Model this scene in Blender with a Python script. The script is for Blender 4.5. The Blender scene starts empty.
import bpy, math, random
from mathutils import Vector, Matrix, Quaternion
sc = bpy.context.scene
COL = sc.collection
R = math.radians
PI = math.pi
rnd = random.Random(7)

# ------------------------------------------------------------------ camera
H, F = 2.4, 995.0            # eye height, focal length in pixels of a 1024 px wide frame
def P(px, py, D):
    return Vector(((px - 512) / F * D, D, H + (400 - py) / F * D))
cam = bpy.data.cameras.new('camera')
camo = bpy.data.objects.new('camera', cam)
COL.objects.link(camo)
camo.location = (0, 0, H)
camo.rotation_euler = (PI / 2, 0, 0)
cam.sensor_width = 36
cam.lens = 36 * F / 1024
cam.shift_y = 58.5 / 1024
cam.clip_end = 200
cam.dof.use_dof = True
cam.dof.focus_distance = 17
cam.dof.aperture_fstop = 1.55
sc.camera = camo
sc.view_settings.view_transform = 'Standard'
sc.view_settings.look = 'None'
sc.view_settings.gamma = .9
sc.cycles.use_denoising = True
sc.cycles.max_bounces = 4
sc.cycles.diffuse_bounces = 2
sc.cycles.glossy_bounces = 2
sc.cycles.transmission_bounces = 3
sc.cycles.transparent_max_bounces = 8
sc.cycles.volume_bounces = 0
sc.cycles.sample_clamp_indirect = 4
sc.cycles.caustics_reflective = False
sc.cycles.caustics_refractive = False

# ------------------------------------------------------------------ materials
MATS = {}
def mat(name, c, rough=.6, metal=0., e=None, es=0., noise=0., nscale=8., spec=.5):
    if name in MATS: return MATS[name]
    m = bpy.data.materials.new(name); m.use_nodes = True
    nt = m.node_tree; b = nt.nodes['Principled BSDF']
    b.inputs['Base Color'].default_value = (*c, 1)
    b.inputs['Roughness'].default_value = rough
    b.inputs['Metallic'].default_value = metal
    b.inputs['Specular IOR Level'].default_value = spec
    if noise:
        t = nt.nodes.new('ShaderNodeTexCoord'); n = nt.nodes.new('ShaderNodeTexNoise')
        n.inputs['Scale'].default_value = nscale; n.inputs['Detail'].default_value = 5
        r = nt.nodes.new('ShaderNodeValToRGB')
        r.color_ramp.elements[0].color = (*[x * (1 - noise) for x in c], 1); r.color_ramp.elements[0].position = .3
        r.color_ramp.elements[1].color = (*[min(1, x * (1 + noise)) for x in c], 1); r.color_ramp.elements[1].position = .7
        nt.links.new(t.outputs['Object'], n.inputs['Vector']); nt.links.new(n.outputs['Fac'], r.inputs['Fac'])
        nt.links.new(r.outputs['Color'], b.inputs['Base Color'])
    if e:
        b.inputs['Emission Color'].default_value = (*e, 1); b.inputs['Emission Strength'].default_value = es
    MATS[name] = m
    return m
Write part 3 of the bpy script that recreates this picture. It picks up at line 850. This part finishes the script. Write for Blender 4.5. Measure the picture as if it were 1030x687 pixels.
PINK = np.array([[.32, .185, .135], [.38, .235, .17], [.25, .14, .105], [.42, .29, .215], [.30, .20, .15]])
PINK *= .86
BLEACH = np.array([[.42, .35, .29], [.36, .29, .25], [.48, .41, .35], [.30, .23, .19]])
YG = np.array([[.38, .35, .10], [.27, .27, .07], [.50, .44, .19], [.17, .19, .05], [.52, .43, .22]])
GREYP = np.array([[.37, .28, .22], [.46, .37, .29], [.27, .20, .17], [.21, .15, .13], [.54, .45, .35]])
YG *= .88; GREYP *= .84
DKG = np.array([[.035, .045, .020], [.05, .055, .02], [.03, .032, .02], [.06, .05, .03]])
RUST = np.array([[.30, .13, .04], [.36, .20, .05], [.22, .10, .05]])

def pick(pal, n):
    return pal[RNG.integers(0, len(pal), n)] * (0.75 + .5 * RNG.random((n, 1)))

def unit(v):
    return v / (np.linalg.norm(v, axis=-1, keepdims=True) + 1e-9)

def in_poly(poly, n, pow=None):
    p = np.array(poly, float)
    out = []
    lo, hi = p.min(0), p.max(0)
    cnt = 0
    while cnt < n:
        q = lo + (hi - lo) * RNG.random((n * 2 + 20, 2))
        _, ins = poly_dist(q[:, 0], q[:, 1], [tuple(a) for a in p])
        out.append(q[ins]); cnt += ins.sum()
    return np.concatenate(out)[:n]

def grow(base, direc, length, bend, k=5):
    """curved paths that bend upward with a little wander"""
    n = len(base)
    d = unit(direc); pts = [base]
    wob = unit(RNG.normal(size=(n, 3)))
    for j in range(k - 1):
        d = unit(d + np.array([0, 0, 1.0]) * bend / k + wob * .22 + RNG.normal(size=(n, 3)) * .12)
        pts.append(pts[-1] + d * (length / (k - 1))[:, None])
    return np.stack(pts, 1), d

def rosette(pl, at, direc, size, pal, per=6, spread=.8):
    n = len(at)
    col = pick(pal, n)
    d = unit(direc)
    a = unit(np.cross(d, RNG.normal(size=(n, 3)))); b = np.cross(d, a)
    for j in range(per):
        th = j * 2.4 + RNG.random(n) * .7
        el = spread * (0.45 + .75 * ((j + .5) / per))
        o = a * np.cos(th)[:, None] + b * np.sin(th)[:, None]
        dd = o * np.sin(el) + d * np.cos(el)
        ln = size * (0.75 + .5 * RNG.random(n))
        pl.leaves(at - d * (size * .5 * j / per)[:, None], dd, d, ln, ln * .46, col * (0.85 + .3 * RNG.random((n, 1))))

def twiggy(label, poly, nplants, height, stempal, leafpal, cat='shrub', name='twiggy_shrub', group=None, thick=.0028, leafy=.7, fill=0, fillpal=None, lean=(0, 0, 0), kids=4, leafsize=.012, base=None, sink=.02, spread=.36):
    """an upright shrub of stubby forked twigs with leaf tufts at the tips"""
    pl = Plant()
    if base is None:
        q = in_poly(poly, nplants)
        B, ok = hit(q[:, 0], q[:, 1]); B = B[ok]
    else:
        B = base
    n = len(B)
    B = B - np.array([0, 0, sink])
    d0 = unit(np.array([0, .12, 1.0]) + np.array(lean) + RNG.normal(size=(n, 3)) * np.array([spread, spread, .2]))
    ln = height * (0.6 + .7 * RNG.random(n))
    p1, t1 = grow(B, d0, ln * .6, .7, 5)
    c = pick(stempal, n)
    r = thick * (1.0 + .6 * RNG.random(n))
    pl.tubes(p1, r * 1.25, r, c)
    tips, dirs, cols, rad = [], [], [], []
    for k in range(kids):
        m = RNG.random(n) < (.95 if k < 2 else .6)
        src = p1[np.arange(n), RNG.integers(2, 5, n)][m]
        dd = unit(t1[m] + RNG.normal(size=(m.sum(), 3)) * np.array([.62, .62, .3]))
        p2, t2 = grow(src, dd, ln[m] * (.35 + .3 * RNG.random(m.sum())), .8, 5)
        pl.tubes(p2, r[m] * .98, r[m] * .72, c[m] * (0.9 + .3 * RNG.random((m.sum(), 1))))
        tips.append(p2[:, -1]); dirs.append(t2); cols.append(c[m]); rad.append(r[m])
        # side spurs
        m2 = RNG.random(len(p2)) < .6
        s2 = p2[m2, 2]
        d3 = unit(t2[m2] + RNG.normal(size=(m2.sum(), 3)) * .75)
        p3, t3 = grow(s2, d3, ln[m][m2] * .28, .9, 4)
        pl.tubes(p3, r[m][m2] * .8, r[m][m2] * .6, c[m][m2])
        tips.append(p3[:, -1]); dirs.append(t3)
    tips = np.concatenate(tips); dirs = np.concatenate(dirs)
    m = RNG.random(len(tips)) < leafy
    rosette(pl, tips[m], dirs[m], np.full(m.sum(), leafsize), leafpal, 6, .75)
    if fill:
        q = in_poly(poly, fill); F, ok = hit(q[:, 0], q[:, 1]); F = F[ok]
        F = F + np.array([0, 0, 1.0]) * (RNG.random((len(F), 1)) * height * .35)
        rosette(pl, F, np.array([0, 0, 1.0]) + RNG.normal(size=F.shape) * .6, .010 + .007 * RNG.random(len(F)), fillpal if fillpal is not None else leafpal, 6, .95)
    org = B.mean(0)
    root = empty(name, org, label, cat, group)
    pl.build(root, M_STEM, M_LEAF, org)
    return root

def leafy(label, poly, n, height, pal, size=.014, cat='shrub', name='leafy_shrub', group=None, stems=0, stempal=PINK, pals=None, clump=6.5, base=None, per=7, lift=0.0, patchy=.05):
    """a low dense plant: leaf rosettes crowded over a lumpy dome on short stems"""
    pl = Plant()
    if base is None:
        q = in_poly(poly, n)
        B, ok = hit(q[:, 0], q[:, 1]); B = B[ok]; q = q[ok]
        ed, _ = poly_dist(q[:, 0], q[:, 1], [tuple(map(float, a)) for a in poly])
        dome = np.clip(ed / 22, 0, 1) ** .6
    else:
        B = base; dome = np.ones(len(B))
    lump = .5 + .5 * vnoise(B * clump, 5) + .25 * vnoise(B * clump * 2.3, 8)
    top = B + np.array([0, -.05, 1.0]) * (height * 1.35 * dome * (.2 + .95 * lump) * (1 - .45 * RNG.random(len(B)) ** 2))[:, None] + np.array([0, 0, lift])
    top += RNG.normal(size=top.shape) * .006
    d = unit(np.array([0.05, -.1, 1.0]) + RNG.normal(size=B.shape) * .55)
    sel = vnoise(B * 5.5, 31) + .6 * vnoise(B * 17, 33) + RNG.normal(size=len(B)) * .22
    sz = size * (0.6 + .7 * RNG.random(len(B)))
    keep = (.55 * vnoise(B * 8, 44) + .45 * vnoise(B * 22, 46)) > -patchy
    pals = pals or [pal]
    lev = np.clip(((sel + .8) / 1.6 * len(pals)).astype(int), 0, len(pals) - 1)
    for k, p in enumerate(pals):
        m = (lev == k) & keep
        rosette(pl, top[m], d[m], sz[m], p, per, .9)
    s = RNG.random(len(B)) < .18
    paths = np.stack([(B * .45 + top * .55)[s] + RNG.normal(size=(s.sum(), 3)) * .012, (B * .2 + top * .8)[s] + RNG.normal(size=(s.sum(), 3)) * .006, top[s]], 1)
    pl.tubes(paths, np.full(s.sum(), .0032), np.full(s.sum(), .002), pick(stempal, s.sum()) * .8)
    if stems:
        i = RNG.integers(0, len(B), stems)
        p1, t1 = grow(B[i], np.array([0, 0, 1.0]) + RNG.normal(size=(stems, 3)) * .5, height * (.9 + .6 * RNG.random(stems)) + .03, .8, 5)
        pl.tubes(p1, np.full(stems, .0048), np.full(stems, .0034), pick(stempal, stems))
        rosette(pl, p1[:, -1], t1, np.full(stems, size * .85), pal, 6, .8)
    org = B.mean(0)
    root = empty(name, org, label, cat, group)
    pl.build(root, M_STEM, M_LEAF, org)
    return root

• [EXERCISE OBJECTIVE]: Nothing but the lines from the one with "[.06, .05, .03]])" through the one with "return np.concatenate(out)[:n]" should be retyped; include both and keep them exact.

• [ANSWER TO THIS EXERCISE]:
DKG = np.array([[.035, .045, .020], [.05, .055, .02], [.03, .032, .02], [.06, .05, .03]])
RUST = np.array([[.30, .13, .04], [.36, .20, .05], [.22, .10, .05]])

def pick(pal, n):
    return pal[RNG.integers(0, len(pal), n)] * (0.75 + .5 * RNG.random((n, 1)))

def unit(v):
    return v / (np.linalg.norm(v, axis=-1, keepdims=True) + 1e-9)

def in_poly(poly, n, pow=None):
    p = np.array(poly, float)
    out = []
    lo, hi = p.min(0), p.max(0)
    cnt = 0
    while cnt < n:
        q = lo + (hi - lo) * RNG.random((n * 2 + 20, 2))
        _, ins = poly_dist(q[:, 0], q[:, 1], [tuple(a) for a in p])
        out.append(q[ins]); cnt += ins.sum()
    return np.concatenate(out)[:n]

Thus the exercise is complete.